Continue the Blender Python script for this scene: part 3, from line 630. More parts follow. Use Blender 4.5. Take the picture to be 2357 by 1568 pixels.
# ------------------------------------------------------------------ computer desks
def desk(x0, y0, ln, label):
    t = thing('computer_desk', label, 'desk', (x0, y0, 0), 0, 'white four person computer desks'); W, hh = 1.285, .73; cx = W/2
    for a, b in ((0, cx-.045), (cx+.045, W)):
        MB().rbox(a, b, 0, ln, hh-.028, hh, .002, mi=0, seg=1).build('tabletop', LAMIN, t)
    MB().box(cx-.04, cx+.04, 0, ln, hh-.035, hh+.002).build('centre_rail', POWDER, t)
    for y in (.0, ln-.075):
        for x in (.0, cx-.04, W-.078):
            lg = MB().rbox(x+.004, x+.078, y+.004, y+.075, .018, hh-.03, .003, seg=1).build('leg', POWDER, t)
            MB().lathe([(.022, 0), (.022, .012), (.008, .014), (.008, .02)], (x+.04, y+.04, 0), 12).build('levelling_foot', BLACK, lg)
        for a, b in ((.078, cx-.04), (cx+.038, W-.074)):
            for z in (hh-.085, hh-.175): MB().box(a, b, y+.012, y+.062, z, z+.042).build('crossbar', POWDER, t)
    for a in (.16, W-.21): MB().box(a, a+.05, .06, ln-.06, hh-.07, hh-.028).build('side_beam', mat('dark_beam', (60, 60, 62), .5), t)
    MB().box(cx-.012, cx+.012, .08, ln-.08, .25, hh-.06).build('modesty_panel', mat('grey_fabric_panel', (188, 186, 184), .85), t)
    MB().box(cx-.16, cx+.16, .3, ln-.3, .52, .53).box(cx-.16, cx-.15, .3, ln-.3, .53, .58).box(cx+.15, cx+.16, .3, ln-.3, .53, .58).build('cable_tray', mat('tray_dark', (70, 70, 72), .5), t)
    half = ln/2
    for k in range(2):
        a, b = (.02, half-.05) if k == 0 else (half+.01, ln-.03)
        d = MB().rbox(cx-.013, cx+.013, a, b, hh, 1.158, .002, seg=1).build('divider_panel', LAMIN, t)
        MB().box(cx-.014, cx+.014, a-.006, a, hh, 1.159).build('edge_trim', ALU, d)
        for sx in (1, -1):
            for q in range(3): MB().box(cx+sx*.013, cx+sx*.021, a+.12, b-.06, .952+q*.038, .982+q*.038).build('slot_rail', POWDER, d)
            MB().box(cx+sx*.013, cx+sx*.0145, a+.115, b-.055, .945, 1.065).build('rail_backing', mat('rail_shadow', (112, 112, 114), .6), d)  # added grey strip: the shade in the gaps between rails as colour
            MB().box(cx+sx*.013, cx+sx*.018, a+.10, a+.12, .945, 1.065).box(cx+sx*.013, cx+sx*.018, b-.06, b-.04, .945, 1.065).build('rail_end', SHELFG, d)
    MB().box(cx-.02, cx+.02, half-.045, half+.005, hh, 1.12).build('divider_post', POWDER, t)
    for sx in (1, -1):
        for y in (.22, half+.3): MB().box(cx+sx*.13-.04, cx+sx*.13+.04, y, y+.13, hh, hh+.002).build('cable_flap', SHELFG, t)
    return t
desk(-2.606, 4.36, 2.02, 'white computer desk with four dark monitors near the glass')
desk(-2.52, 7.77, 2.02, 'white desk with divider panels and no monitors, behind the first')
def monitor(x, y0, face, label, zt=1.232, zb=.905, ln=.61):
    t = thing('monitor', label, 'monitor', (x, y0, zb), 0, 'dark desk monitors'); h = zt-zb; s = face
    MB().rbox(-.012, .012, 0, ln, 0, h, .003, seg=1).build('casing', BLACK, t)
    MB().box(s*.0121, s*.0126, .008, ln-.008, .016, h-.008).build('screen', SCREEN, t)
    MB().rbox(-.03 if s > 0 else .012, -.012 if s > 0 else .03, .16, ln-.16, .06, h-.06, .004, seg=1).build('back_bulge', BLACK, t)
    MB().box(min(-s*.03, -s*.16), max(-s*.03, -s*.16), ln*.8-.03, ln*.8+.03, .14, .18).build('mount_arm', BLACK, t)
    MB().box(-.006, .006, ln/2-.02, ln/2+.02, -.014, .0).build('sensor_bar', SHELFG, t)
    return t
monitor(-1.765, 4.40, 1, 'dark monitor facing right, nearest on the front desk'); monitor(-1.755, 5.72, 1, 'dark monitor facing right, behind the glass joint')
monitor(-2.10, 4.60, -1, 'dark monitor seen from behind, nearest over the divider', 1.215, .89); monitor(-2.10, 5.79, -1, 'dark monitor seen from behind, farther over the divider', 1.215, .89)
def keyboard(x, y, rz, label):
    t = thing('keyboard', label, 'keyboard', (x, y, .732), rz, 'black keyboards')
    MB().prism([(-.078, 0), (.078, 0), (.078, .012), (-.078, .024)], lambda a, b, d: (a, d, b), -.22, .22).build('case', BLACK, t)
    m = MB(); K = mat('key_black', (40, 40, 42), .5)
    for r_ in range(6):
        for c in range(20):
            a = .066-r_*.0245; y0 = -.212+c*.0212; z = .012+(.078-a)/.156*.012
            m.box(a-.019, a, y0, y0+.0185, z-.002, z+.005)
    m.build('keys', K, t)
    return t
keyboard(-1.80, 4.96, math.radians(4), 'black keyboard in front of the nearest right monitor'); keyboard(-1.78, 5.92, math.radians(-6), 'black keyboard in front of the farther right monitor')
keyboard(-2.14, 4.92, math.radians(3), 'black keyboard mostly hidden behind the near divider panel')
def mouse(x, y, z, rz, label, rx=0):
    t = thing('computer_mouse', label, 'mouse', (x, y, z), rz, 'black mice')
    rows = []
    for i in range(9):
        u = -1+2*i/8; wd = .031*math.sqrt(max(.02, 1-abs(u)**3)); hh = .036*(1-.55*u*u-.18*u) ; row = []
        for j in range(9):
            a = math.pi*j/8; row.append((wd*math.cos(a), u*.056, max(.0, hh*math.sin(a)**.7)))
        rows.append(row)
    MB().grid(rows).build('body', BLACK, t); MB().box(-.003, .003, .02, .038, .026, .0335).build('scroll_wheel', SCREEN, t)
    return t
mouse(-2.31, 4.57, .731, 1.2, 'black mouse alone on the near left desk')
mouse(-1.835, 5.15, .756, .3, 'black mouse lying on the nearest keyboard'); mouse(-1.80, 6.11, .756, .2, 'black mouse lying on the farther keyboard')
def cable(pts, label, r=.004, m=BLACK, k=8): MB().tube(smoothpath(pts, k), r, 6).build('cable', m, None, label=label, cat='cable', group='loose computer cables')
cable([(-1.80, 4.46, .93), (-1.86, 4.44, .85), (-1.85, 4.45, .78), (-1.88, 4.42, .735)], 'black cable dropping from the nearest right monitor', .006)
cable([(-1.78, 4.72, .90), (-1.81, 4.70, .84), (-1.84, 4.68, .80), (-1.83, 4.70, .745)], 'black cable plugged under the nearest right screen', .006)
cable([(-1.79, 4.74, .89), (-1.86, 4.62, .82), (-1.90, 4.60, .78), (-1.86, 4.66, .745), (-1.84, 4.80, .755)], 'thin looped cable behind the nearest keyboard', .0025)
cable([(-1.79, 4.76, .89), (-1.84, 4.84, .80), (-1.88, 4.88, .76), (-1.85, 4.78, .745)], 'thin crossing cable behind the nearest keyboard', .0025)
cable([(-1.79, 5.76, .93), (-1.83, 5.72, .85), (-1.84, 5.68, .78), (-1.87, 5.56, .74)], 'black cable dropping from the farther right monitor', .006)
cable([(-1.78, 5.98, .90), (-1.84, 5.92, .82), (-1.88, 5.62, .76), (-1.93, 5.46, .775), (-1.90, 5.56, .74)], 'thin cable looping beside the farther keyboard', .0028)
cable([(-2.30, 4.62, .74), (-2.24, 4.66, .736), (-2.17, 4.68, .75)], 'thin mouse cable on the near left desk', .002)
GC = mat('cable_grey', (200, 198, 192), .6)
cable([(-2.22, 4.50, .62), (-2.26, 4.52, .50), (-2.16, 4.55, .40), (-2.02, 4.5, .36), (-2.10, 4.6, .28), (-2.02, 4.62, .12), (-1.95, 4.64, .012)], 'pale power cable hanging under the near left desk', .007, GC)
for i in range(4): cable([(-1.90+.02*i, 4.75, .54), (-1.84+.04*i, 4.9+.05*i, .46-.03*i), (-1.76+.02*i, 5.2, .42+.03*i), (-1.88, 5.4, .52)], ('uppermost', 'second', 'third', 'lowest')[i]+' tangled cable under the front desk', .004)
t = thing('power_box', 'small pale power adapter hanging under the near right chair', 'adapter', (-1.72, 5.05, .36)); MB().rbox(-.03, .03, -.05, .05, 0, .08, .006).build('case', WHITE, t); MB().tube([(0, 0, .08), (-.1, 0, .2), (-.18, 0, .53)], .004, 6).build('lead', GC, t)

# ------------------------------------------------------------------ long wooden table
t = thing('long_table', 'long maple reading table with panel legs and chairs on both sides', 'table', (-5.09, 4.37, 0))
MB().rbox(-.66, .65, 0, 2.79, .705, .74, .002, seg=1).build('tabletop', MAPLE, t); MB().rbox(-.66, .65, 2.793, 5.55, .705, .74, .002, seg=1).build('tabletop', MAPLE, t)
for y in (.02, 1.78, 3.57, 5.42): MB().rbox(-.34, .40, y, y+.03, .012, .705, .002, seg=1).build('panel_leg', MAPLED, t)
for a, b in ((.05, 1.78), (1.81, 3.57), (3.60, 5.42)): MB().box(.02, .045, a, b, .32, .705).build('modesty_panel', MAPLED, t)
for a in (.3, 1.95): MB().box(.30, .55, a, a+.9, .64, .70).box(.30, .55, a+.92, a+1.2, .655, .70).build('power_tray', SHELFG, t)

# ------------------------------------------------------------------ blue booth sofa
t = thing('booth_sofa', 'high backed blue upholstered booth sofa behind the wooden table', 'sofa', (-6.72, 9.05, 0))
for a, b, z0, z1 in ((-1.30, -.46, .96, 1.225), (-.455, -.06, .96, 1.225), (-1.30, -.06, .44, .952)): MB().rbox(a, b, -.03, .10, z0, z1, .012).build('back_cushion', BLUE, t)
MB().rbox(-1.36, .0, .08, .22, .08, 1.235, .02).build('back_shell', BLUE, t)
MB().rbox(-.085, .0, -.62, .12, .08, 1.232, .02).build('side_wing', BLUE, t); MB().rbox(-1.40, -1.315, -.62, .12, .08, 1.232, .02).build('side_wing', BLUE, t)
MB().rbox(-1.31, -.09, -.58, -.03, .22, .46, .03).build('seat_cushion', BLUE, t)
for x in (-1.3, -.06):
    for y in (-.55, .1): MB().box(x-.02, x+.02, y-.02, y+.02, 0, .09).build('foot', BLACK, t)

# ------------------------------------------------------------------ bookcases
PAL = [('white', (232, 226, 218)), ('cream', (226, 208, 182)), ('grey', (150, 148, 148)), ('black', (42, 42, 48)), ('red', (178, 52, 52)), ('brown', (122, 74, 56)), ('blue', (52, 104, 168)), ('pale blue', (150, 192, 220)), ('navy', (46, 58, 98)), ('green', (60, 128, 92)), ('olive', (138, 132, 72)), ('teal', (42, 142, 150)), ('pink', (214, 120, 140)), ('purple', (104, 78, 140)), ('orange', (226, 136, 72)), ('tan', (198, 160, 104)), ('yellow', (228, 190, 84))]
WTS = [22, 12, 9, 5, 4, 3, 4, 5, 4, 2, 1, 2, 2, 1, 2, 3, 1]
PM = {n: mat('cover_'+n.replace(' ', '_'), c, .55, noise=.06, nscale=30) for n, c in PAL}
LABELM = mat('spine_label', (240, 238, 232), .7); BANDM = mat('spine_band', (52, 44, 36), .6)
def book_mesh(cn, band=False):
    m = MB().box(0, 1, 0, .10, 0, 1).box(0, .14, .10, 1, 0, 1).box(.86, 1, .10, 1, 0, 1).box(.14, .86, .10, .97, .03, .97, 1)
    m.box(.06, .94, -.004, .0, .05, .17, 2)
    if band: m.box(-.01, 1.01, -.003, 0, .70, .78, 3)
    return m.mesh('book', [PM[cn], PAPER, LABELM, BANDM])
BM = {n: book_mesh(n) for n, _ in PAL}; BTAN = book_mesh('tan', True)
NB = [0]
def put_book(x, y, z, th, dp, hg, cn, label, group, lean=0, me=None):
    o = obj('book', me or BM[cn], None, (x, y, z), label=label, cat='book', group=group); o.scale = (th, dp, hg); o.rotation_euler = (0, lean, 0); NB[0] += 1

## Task
Go through the material and copy out every line with "from" in it.

## Expected output
Continue the Blender Python script for this scene: part 3, from line 630. More parts follow. Use Blender 4.5. Take the picture to be 2357 by 1568 pixels.
monitor(-2.10, 4.60, -1, 'dark monitor seen from behind, nearest over the divider', 1.215, .89); monitor(-2.10, 5.79, -1, 'dark monitor seen from behind, farther over the divider', 1.215, .89)
cable([(-1.80, 4.46, .93), (-1.86, 4.44, .85), (-1.85, 4.45, .78), (-1.88, 4.42, .735)], 'black cable dropping from the nearest right monitor', .006)
cable([(-1.79, 5.76, .93), (-1.83, 5.72, .85), (-1.84, 5.68, .78), (-1.87, 5.56, .74)], 'black cable dropping from the farther right monitor', .006)